YOUR GOAL » Copy the data precisely, character for character, and leave out every picture.

DATA »
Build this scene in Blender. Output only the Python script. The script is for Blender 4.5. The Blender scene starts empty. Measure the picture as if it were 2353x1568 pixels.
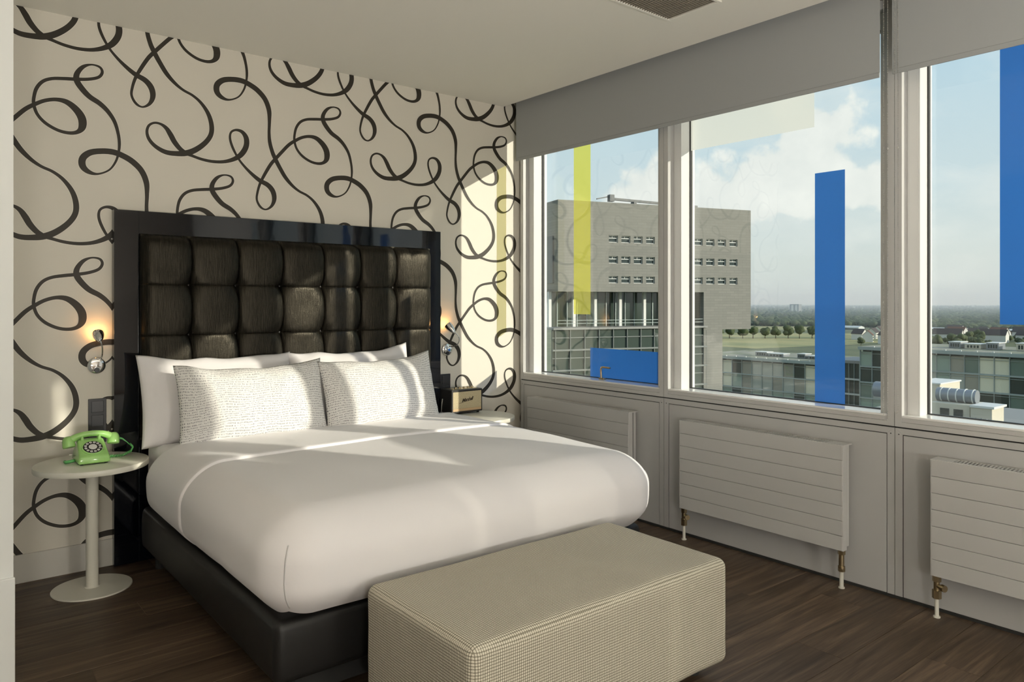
import bpy, bmesh, math, random
from mathutils import Vector, Matrix, noise
random.seed(7)
PI = math.pi
SC = bpy.context.scene
COL = SC.collection

# ------------------------------------------------------------------ camera
HC = 1.36
cam_d = bpy.data.cameras.new('camera'); cam = bpy.data.objects.new('camera', cam_d); COL.objects.link(cam)
cam.location = (0, 0, HC); cam.rotation_euler = (PI / 2, 0, math.radians(-38.886))
cam_d.sensor_width = 36.0; cam_d.lens = 26.264; cam_d.shift_y = -0.0387
cam_d.clip_start = 0.05; cam_d.clip_end = 20000
SC.camera = cam

# ------------------------------------------------------------------ exposure
SC.view_settings.view_transform = 'Standard'; SC.view_settings.look = 'None'
SC.view_settings.gamma = 1.0; SC.view_settings.use_curve_mapping = False
SC.view_settings.exposure = 0.0
SC.cycles.use_light_tree = False; SC.cycles.max_bounces = 7; SC.cycles.diffuse_bounces = 4; SC.cycles.glossy_bounces = 3; SC.cycles.transmission_bounces = 2; SC.cycles.volume_bounces = 0; SC.cycles.transparent_max_bounces = 10
SC.cycles.caustics_reflective = False; SC.cycles.caustics_refractive = False; SC.cycles.adaptive_threshold = .03

# ------------------------------------------------------------------ sky
def build_world():
    w = bpy.data.worlds.new('sky'); SC.world = w; w.use_nodes = True
    nt = w.node_tree; nt.nodes.clear(); N = nt.nodes.new; L = nt.links.new
    out = N('ShaderNodeOutputWorld'); bg = N('ShaderNodeBackground'); L(bg.outputs[0], out.inputs[0])
    bg.inputs['Strength'].default_value = 1.1
    tc = N('ShaderNodeTexCoord'); sep = N('ShaderNodeSeparateXYZ'); L(tc.outputs['Generated'], sep.inputs[0])
    ramp = N('ShaderNodeValToRGB'); L(sep.outputs['Z'], ramp.inputs[0])
    el = ramp.color_ramp.elements
    el[0].position = 0.0; el[0].color = (.66, .715, .69, 1)
    el[1].position = 1.0; el[1].color = (.30, .47, .72, 1)
    for p, c in ((.05, (.67, .725, .70, 1)), (.14, (.60, .715, .755, 1)), (.30, (.50, .68, .79, 1)), (.55, (.40, .58, .76, 1))):
        e = ramp.color_ramp.elements.new(p); e.color = c
    # scattered clouds
    mp = N('ShaderNodeMapping'); mp.inputs['Scale'].default_value = (3.4, 3.4, 8.5); mp.inputs['Location'].default_value = (.35, .1, .2)
    L(tc.outputs['Generated'], mp.inputs[0])
    nz = N('ShaderNodeTexNoise'); nz.inputs['Scale'].default_value = 1.0; nz.inputs['Detail'].default_value = 9; nz.inputs['Roughness'].default_value = .56
    L(mp.outputs[0], nz.inputs['Vector'])
    cr = N('ShaderNodeValToRGB'); cr.color_ramp.elements[0].position = .47; cr.color_ramp.elements[1].position = .66
    L(nz.outputs[0], cr.inputs[0])
    # a towering cumulus, its outline broken up by noise
    mp2 = N('ShaderNodeMapping'); mp2.inputs['Scale'].default_value = (20, 20, 20); L(tc.outputs['Generated'], mp2.inputs[0])
    n2 = N('ShaderNodeTexNoise'); n2.inputs['Scale'].default_value = 1.0; n2.inputs['Detail'].default_value = 8; L(mp2.outputs[0], n2.inputs['Vector'])
    total = None
    for (d, rx, rz) in (((.8545, .478, .205), .060, .055), ((.838, .515, .150), .095, .055), ((.80, .588, .120), .12, .060), ((.76, .64, .145), .07, .045), ((.868, .478, .140), .055, .040), ((.895, .425, .135), .05, .030)):
        v = N('ShaderNodeVectorMath'); v.operation = 'SUBTRACT'; L(tc.outputs['Generated'], v.inputs[0]); v.inputs[1].default_value = d
        sc = N('ShaderNodeVectorMath'); sc.operation = 'MULTIPLY'; L(v.outputs[0], sc.inputs[0]); sc.inputs[1].default_value = (1 / rx, 1 / rx, 1 / rz)
        ln = N('ShaderNodeVectorMath'); ln.operation = 'LENGTH'; L(sc.outputs[0], ln.inputs[0])
        m = N('ShaderNodeMath'); m.operation = 'SUBTRACT'; m.inputs[0].default_value = 1.0; L(ln.outputs['Value'], m.inputs[1])
        if total is None: total = m
        else:
            mx = N('ShaderNodeMath'); mx.operation = 'MAXIMUM'; L(total.outputs[0], mx.inputs[0]); L(m.outputs[0], mx.inputs[1]); total = mx
    ad = N('ShaderNodeMath'); ad.operation = 'MULTIPLY_ADD'; L(n2.outputs[0], ad.inputs[0]); ad.inputs[1].default_value = 2.2; L(total.outputs[0], ad.inputs[2])
    mr = N('ShaderNodeMapRange'); mr.interpolation_type = 'SMOOTHSTEP'; L(ad.outputs[0], mr.inputs[0]); mr.inputs[1].default_value = 1.05; mr.inputs[2].default_value = 1.42
    mr.inputs[4].default_value = .92
    cmul = N('ShaderNodeMath'); cmul.operation = 'MULTIPLY'; L(cr.outputs[0], cmul.inputs[0]); cmul.inputs[1].default_value = .62
    cmax = N('ShaderNodeMath'); cmax.operation = 'MAXIMUM'; L(cmul.outputs[0], cmax.inputs[0]); L(mr.outputs[0], cmax.inputs[1])
    # cloud colour: white tops, faintly grey-blue where dense
    cc = N('ShaderNodeMix'); cc.data_type = 'RGBA'; L(n2.outputs[0], cc.inputs[0])
    cc.inputs[6].default_value = (.68, .72, .71, 1); cc.inputs[7].default_value = (1.04, 1.03, .97, 1)
    mix = N('ShaderNodeMix'); mix.data_type = 'RGBA'; L(cmax.outputs[0], mix.inputs[0]); L(ramp.outputs[0], mix.inputs[6]); L(cc.outputs[2], mix.inputs[7])
    L(mix.outputs[2], bg.inputs[0])
build_world()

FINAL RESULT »
Build this scene in Blender. Output only the Python script. The script is for Blender 4.5. The Blender scene starts empty. Measure the picture as if it were 2353x1568 pixels.
import bpy, bmesh, math, random
from mathutils import Vector, Matrix, noise
random.seed(7)
PI = math.pi
SC = bpy.context.scene
COL = SC.collection

# ------------------------------------------------------------------ camera
HC = 1.36
cam_d = bpy.data.cameras.new('camera'); cam = bpy.data.objects.new('camera', cam_d); COL.objects.link(cam)
cam.location = (0, 0, HC); cam.rotation_euler = (PI / 2, 0, math.radians(-38.886))
cam_d.sensor_width = 36.0; cam_d.lens = 26.264; cam_d.shift_y = -0.0387
cam_d.clip_start = 0.05; cam_d.clip_end = 20000
SC.camera = cam

# ------------------------------------------------------------------ exposure
SC.view_settings.view_transform = 'Standard'; SC.view_settings.look = 'None'
SC.view_settings.gamma = 1.0; SC.view_settings.use_curve_mapping = False
SC.view_settings.exposure = 0.0
SC.cycles.use_light_tree = False; SC.cycles.max_bounces = 7; SC.cycles.diffuse_bounces = 4; SC.cycles.glossy_bounces = 3; SC.cycles.transmission_bounces = 2; SC.cycles.volume_bounces = 0; SC.cycles.transparent_max_bounces = 10
SC.cycles.caustics_reflective = False; SC.cycles.caustics_refractive = False; SC.cycles.adaptive_threshold = .03

# ------------------------------------------------------------------ sky
def build_world():
    w = bpy.data.worlds.new('sky'); SC.world = w; w.use_nodes = True
    nt = w.node_tree; nt.nodes.clear(); N = nt.nodes.new; L = nt.links.new
    out = N('ShaderNodeOutputWorld'); bg = N('ShaderNodeBackground'); L(bg.outputs[0], out.inputs[0])
    bg.inputs['Strength'].default_value = 1.1
    tc = N('ShaderNodeTexCoord'); sep = N('ShaderNodeSeparateXYZ'); L(tc.outputs['Generated'], sep.inputs[0])
    ramp = N('ShaderNodeValToRGB'); L(sep.outputs['Z'], ramp.inputs[0])
    el = ramp.color_ramp.elements
    el[0].position = 0.0; el[0].color = (.66, .715, .69, 1)
    el[1].position = 1.0; el[1].color = (.30, .47, .72, 1)
    for p, c in ((.05, (.67, .725, .70, 1)), (.14, (.60, .715, .755, 1)), (.30, (.50, .68, .79, 1)), (.55, (.40, .58, .76, 1))):
        e = ramp.color_ramp.elements.new(p); e.color = c
    # scattered clouds
    mp = N('ShaderNodeMapping'); mp.inputs['Scale'].default_value = (3.4, 3.4, 8.5); mp.inputs['Location'].default_value = (.35, .1, .2)
    L(tc.outputs['Generated'], mp.inputs[0])
    nz = N('ShaderNodeTexNoise'); nz.inputs['Scale'].default_value = 1.0; nz.inputs['Detail'].default_value = 9; nz.inputs['Roughness'].default_value = .56
    L(mp.outputs[0], nz.inputs['Vector'])
    cr = N('ShaderNodeValToRGB'); cr.color_ramp.elements[0].position = .47; cr.color_ramp.elements[1].position = .66
    L(nz.outputs[0], cr.inputs[0])
    # a towering cumulus, its outline broken up by noise
    mp2 = N('ShaderNodeMapping'); mp2.inputs['Scale'].default_value = (20, 20, 20); L(tc.outputs['Generated'], mp2.inputs[0])
    n2 = N('ShaderNodeTexNoise'); n2.inputs['Scale'].default_value = 1.0; n2.inputs['Detail'].default_value = 8; L(mp2.outputs[0], n2.inputs['Vector'])
    total = None
    for (d, rx, rz) in (((.8545, .478, .205), .060, .055), ((.838, .515, .150), .095, .055), ((.80, .588, .120), .12, .060), ((.76, .64, .145), .07, .045), ((.868, .478, .140), .055, .040), ((.895, .425, .135), .05, .030)):
        v = N('ShaderNodeVectorMath'); v.operation = 'SUBTRACT'; L(tc.outputs['Generated'], v.inputs[0]); v.inputs[1].default_value = d
        sc = N('ShaderNodeVectorMath'); sc.operation = 'MULTIPLY'; L(v.outputs[0], sc.inputs[0]); sc.inputs[1].default_value = (1 / rx, 1 / rx, 1 / rz)
        ln = N('ShaderNodeVectorMath'); ln.operation = 'LENGTH'; L(sc.outputs[0], ln.inputs[0])
        m = N('ShaderNodeMath'); m.operation = 'SUBTRACT'; m.inputs[0].default_value = 1.0; L(ln.outputs['Value'], m.inputs[1])
        if total is None: total = m
        else:
            mx = N('ShaderNodeMath'); mx.operation = 'MAXIMUM'; L(total.outputs[0], mx.inputs[0]); L(m.outputs[0], mx.inputs[1]); total = mx
    ad = N('ShaderNodeMath'); ad.operation = 'MULTIPLY_ADD'; L(n2.outputs[0], ad.inputs[0]); ad.inputs[1].default_value = 2.2; L(total.outputs[0], ad.inputs[2])
    mr = N('ShaderNodeMapRange'); mr.interpolation_type = 'SMOOTHSTEP'; L(ad.outputs[0], mr.inputs[0]); mr.inputs[1].default_value = 1.05; mr.inputs[2].default_value = 1.42
    mr.inputs[4].default_value = .92
    cmul = N('ShaderNodeMath'); cmul.operation = 'MULTIPLY'; L(cr.outputs[0], cmul.inputs[0]); cmul.inputs[1].default_value = .62
    cmax = N('ShaderNodeMath'); cmax.operation = 'MAXIMUM'; L(cmul.outputs[0], cmax.inputs[0]); L(mr.outputs[0], cmax.inputs[1])
    # cloud colour: white tops, faintly grey-blue where dense
    cc = N('ShaderNodeMix'); cc.data_type = 'RGBA'; L(n2.outputs[0], cc.inputs[0])
    cc.inputs[6].default_value = (.68, .72, .71, 1); cc.inputs[7].default_value = (1.04, 1.03, .97, 1)
    mix = N('ShaderNodeMix'); mix.data_type = 'RGBA'; L(cmax.outputs[0], mix.inputs[0]); L(ramp.outputs[0], mix.inputs[6]); L(cc.outputs[2], mix.inputs[7])
    L(mix.outputs[2], bg.inputs[0])
build_world()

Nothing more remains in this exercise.